Crash plan: If portfolio drops 25 percent, buy extra contributions into equities monthly for six months. Do not sell unless there is a personal emergency requiring cash.

Example 2: Near retiree with moderate risk

Profile: Age 60, retirement in 5 years, plans to withdraw income after retirement. Goal: Preserve purchasing power and provide 4 years of living expenses in safe assets.

Choices: Target allocation 50 percent equities, 45 percent bonds, 5 percent cash. Rebalance when drift exceeds 4 percentage points. Maintain a 4 year bucket of cash and short duration bonds to avoid selling equities at a market low.

Crash plan: If the market drops and the cash bucket remains full, use it to cover withdrawals for up to 4 years, allowing the rest of the portfolio to recover. Consider shifting future contributions to rebalance into equities at favorable prices.

Common Mistakes to Avoid

  • Vague goals, no numbers. Without amounts and dates you cannot choose the right allocation. Fix it by writing specific dollar targets and timelines.
  • Overcomplicating the plan. Too many rules reduce follow through.
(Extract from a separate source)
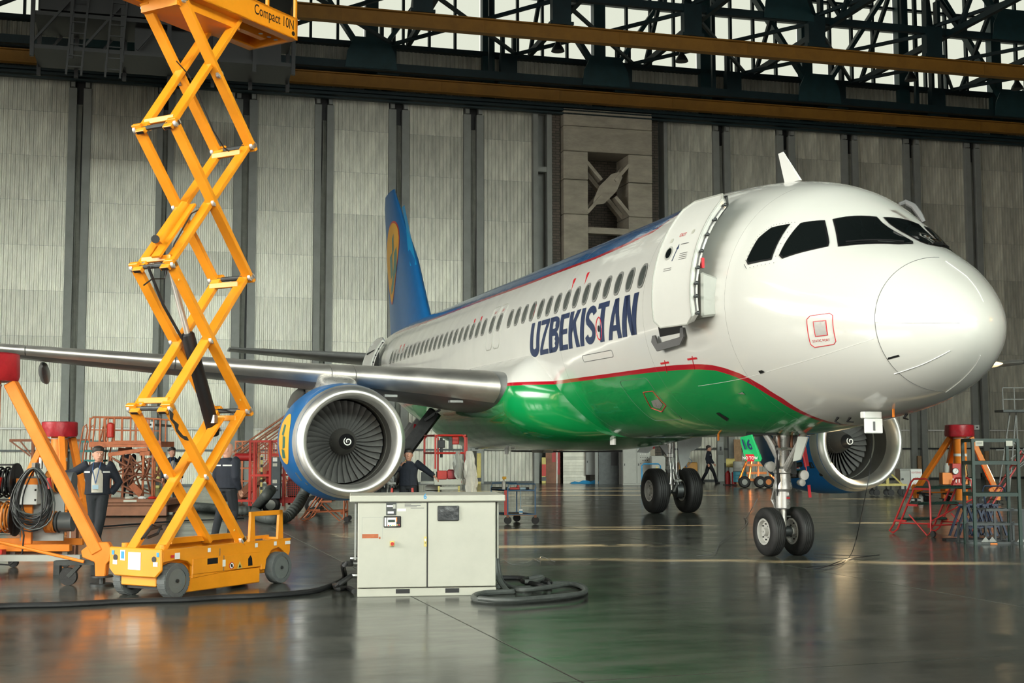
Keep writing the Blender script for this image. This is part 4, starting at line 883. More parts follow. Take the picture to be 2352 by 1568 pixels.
def maingear(s_):
    G_=link('main_gear',None,AIR,(-17.71,s_*3.795,0))
    for k in(-1,1): wheel(G_,(0,k*.465,.585),.585,.4,.27,k)
    MB().cyl((0,-.5,.585),(0,.5,.585),.08,16).build('axle','dark_steel',G_,smooth=True)
    for k in(-1,1): MB().lathe([(0,.2),(.16*1,.22),(.2,.1)],(0,k*.1,.585),(0,k,0),24).build('brake_unit','dark_steel',G_,smooth=True)
    MB().lathe([(0,.09),(.5,.09)],(0,0,.6),(0,0,1),20).build('shock_strut','bare_metal',G_,smooth=True)
    MB().lathe([(0,.13),(.1,.16),(.2,.13),(.4,.12),(.42,.15),(.5,.15),(.52,.12),(1.5,.13)],(0,-.0,1.05),(-.0,-s_*.06,1),24).build('main_fitting','silver_paint',G_,smooth=True,ang=30)
    MB().tube([(0,-s_*.1,1.6),(-.05,-s_*.6,2.3)],[.08,.09],10).bar((.05,-s_*.1,1.55),(.05,-s_*.75,2.4),.08,.16).build('side_stay','grey_paint',G_)
    MB().bar((.1,0,1.15),(.38,0,.85),.14,.05,(0,1,0)).bar((.38,0,.85),(.1,0,.6),.12,.05,(0,1,0)).cyl((.38,-.1,.85),(.38,.1,.85),.035,8).build('torque_link','silver_paint',G_)
    for k in range(6): MB().tube([(.12,.05*k-.1,1.9),(.15,.05*k-.12,1.5),(.2,.04*k-.1,1.1),(.25,.06*k-.15,.75)],.01,5).build('hydraulic_line','black' if k%2 else 'steel',G_)
    dp=[(.15,s_*.12,2.25),(.15,s_*.75,2.3),(.15,s_*.85,2.1),(.15,s_*.82,1.75),(.15,s_*.5,1.6),(.15,s_*.42,1.3),(.15,s_*.22,1.12),(.15,s_*.14,1.5)]
    plate('gear_door',dp,'grey_paint',(-.04,0,0),G_)
    MB().bar((.2,-s_*.62,2.3),(.2,-s_*.58,1.68),.06,.012,(1,0,0)).build('red_streamer','red_line',G_)
maingear(1); maingear(-1)
P=pX(1485,1020,-16.2); MB().prism([P+V((0,-.2,.3)),P+V((0,.22,.3)),P+V((0,.2,-.05)),P+V((0,.05,-.22)),P+V((0,-.25,-.2)),P+V((0,-.1,0))],(-.03,0,0)).build('open_panel','grey_paint',AIR)
MB().bb(-19.4,-16.2,-.1,1.8,1.6,1.72).build('wheel_bay','black',AIR)
# brace of the starboard gear, seen dark between the near engine and the belly
MB().bar(pX(1000,945,-16.9),pX(932,1035,-17.3),.2,.3).bar(pX(985,930,-16.8),pX(925,900,-16.6),.06,.06).bar(pX(975,965,-16.9),pX(1012,940,-16.8),.06,.06).build('gear_brace','dark_steel',AIR)
# ---------------------------------------------------------------- yellow scissor lift
LZ=R(132.77); LC=V((-3.078,-9.132,0)); LA=M.Rotation(LZ,3,'Z'); LIN=LA.inverted()
LIFT=thing('scissor_lift','tall yellow scissor lift raised high at the left, wheels on the floor','lift',LC,LZ)
def lp(x,y,yl):           # sight line meets the lift's own plane y=yl
    d=LIN@V(ray(x,y)); o=LIN@(V(CO)-LC); t=(yl-o.y)/d.y; return o+d*t
CH=link('chassis',None,LIFT)
MB().bb(-1.13,1.1,-.28,.28,.14,.4).bb(-1.13,1.1,-.3,.3,.38,.44).build('base_frame','lift_yellow',CH,bev=.01)
for s_ in(-1,1):
    y=s_*.39
    MB().prism([(-1.13,y,.56),(1.12,y,.55),(1.12,y,.4),(1.06,y,.28),(1.0,y,.4),(.9,y,.46),(.75,y,.43),(.66,y,.33),(.64,y,.2),(.56,y,.2),(.56,y,.27),(-.66,y,.2),(-.66,y,.35),(-.74,y,.41),(-.9,y,.44),(-1.13,y,.42)],(0,-s_*.045,0)).build('side_plate','lift_yellow',CH,bev=.006)
    MB().bb(-.76,.55,y-s_*.01,y-s_*.05,.045,.235).build('pothole_guard','lift_yellow',CH,bev=.01)
    MB().bb(-.66,.54,y+s_*.012,y-s_*.0,.245,.43).build('cover_panel','lift_yellow',CH,bev=.008)
    MB().bb(-.42,-.24,y+s_*.014,y+s_*.005,.345,.415).build('hand_slot','black',CH); MB().prism([(.3,y+s_*.016,.27),(.38,y+s_*.016,.27),(.37,y+s_*.016,.36),(.34,y+s_*.016,.4),(.3,y+s_*.016,.36)],(0,-s_*.002,0)).build('key_slot','black',CH)
    MB().bb(-.14,-.13,y+s_*.014,y+s_*.005,.25,.43).bb(-.2,-.19,y+s_*.0,y+s_*.003,.43,.52).build('panel_joint','seam',CH)
    MB().bb(-1.13,1.12,y-s_*.05,y+s_*.008,.545,.565).build('top_flange','lift_yellow',CH)
    # guard hoop at the tail
fr=MB().prism([(-1.15,-.42,.58),(-1.15,.42,.58),(-1.15,.42,.33),(-1.15,.33,.25),(-1.15,-.33,.25),(-1.15,-.42,.33)],(-.04,0,0)).build('end_plate','lift_yellow',CH,bev=.012)
for s_ in(-1,1): MB().cyl((-1.185,s_*.31,.46),(-1.195,s_*.31,.46),.035,16).build('tie_hole','black',CH)
for y0,y1,z0,z1,m_ in((-.39,-.35,.49,.54,'sky_blue'),(-.37,-.3,.38,.43,'label_white'),(.33,.37,.49,.54,'sky_blue'),(.28,.35,.38,.43,'label_white'),(.15,.23,.43,.55,'label_white'),(-.1,.1,.33,.53,'label_white')): MB().bb(-1.195,-1.192,y0,y1,z0,z1).build('sticker',m_,CH)
MB().bb(-1.197,-1.195,.165,.215,.45,.535).build('sticker','sky_blue',CH)
for u0,u1,z0,z1,m_ in((-1.02,-.97,.47,.5,'red_line'),(-.96,-.88,.45,.52,'label_white'),(-.42,-.37,.49,.54,'label_white'),(-.16,-.11,.3,.38,'label_white'),(.42,.47,.49,.54,'label_white'),(.78,.83,.49,.54,'label_white'),(1.0,1.1,.49,.53,'label_white')): MB().bb(u0,u1,-.408,-.404,z0,z1).build('sticker',m_,CH)
MB().lathe([(0,.043),(.002,.043)],(-.0,-.405,.3),(0,-1,0),24).build('sign_rim','red_line',CH); MB().lathe([(0,.034),(.003,.034)],(0,-.405,.3),(0,-1,0),24).build('sign_face','label_white',CH); MB().lathe([(0,.018),(.004,.018)],(0,-.405,.3),(0,-1,0),12).bar((-.025,-.41,.325),(.025,-.41,.275),.004,.008).build('sign_symbol','black',CH)
MB().prism([(.1,-.404,.255),(.19,-.404,.255),(.145,-.404,.34)],(0,-.003,0)).build('warning_sign','yellow_post',CH); MB().prism([(.12,-.408,.265),(.17,-.408,.265),(.145,-.408,.31)],(0,-.001,0)).build('sign_symbol','black',CH)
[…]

Keep the IPS to one or two pages and use simple measurable limits.
  • Changing the plan during every market move. Frequent changes usually hurt returns. Avoid this by following your rebalancing and crash rules unless life circumstances change.
  • No crash plan. If you wait until a crash you will likely act emotionally. Write the actions you will take in advance so you respond with rules, not fear.
  • Ignoring recordkeeping. If you do not document reasons for changes you will repeat mistakes. Keep a short change log and review it annually.

FAQ

Q: How long should my mini IPS be?

A: Keep it to one or two pages. The goal is clarity and actionability. If a rule needs long explanation you can add a short appendix but the core IPS should be concise.

Q: How often should I update my IPS?

A: Review it at least once a year and after major life events like marriage, job changes or a big inheritance. Update sooner only if your financial goals or liquidity needs change.

Q: Should I include specific funds or tickers in my IPS?

A: Yes, naming the funds you plan to use makes implementation simpler. For example you might list $VTI for US equities and $BND for bonds. You can leave space to substitute equivalent funds later.

Q: What if my emotions drive me to sell during a crash?

A: That is exactly why you write an IPS. Your crash plan should specify actions that are allowed and actions you will avoid. If emotions are strong, delay major changes for a set period and seek a trusted second opinion before acting.

Bottom Line

A mini Investment Policy Statement is a powerful but simple tool that helps you invest with discipline. It records your goals, quantifies risk, sets an easy allocation, defines rebalancing rules and states a crash plan so you can act calmly when markets swing.

Take action today by writing your one page IPS using the template here. Review it annually, keep notes on changes, and remember that at the end of the day consistency and a written plan beat reacting to headlines.